Guerra in Ucraina, dalla Russia arriva meno gas. Per l'Europa è il primo allarme
Un campanello di allarme, per ora. Ma pur sempre un segnale da non ignorare. Per la prima volta dall’invasione russa dell’Ucraina, l’Europa fa i conti con una reale carenza di gas. Da Gazprom nella giornata di ieri sono arrivati 72 milioni di metri cubi, circa 24 milioni in meno rispetto ai 95,8 milioni di metri cubi previsti in consegna. Dunque, c’è un primo stop ai flussi di gas verso l’Europa. Motivo? Il transito attraverso il punto di ingresso di Sokhranivka si è fermato a causa dell’occupazione delle forze russe. Se Mosca lo vorrà, i flussi potranno essere reindirizzati alla stazione di compressione di Sudzha, in Russia. Ma per ora non è così.

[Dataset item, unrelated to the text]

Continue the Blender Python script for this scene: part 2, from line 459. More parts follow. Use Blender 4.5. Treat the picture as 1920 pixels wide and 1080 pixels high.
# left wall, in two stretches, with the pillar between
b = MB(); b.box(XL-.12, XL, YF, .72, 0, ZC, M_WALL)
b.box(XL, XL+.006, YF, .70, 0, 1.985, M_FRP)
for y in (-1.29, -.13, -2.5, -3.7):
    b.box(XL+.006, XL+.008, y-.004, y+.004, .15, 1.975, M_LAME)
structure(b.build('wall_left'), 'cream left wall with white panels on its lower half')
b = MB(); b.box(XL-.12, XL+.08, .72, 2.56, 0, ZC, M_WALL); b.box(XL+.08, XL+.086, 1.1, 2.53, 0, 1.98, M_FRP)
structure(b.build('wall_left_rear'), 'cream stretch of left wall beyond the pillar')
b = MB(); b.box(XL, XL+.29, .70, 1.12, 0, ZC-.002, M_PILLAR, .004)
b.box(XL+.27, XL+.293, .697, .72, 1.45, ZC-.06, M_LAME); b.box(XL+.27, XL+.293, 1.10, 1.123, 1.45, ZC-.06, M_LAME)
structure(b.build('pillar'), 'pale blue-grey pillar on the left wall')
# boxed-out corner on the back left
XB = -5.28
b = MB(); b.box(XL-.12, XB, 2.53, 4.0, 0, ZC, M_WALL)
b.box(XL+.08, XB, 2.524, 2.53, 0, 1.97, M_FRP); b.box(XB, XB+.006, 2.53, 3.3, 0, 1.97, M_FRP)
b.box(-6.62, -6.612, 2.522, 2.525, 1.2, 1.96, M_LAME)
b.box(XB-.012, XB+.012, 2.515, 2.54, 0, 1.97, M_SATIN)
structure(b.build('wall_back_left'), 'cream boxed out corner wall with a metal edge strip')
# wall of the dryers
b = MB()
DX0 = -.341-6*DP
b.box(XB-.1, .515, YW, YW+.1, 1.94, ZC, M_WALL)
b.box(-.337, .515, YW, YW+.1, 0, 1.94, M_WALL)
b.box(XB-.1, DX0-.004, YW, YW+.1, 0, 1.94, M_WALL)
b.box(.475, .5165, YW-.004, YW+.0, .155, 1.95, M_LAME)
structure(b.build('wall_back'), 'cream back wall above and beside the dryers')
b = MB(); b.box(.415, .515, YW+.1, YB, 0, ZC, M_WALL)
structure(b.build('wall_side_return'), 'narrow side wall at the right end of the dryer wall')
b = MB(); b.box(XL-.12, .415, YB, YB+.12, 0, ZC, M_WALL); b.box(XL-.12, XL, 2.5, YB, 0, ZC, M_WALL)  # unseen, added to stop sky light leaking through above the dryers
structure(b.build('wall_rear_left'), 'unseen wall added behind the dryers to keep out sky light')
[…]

Il gestore del sistema di trasporto del gas di Kiev (Grid) ha infatti dichiarato di non poter controllare i flussi di gas dal terminale di compressione Novopskov nella regione di Lugansk, dal quale arriva ai Paesi europei un quantitativo medio giornaliero di di 32,6 milioni di metri cubi, circa un terzo delle forniture inviate dalla Russia.
La notizia ha fatto rialzare in Borsa il prezzo del gas, fino a oltre il 5%, e rischia anche di rendere ancora più difficile il dibattito sul sesto pacchetto di sanzioni. Il premier Mario Draghi, in visita ufficiale a Washington, ha comunque ribadito la linea italiana, ovvero tetto europeo al gas e subito. «Con il presidente Joe Biden siamo insoddisfatti di come funzionano le cose nel campo del petrolio per gli Usa, nel campo del gas per l’Europa. Entrambi abbiamo condiviso un concetto abbastanza generale di tetto al prezzo di petrolio e gas. Ma l’attuale struttura di funzionamento dei mercati non va, perché i prezzi non hanno alcuna relazione domanda offerta, da ben prima della guerra. In Europa dobbiamo essere tutti d’accordo (sul tetto, ndr), e altri Stati membri sono di avviso diverso dal nostro. Ma noi continueremo ad andare avanti». Poi, dal premier, un’altra sponda alle rinnovabili, ottica di spinta allo sganciamento da Mosca. «Sia io che Biden abbiamo tenuto a ricordare che ogni iniziativa che si prende sul fronte del petrolio, del gas o addirittura del carbone non deve andare a detrimento degli investimenti sulle rinnovabili e degli obiettivi di transizione ecologica che devono rimanere fissi».
Tutto questo accadeva mentre alla Camera, nel corso di un question time, il ministro per la Transizione Ecologica, Roberto Cingolani, spiegava come «stoccaggi e forniture alternative possono compensare la riduzione dei flussi, ma se il problema si prolungasse, spiegano gli operatori delle reti, verranno attivate le clausole di interrompibilità alle industrie, come prevedono i piani di emergenza nazionali».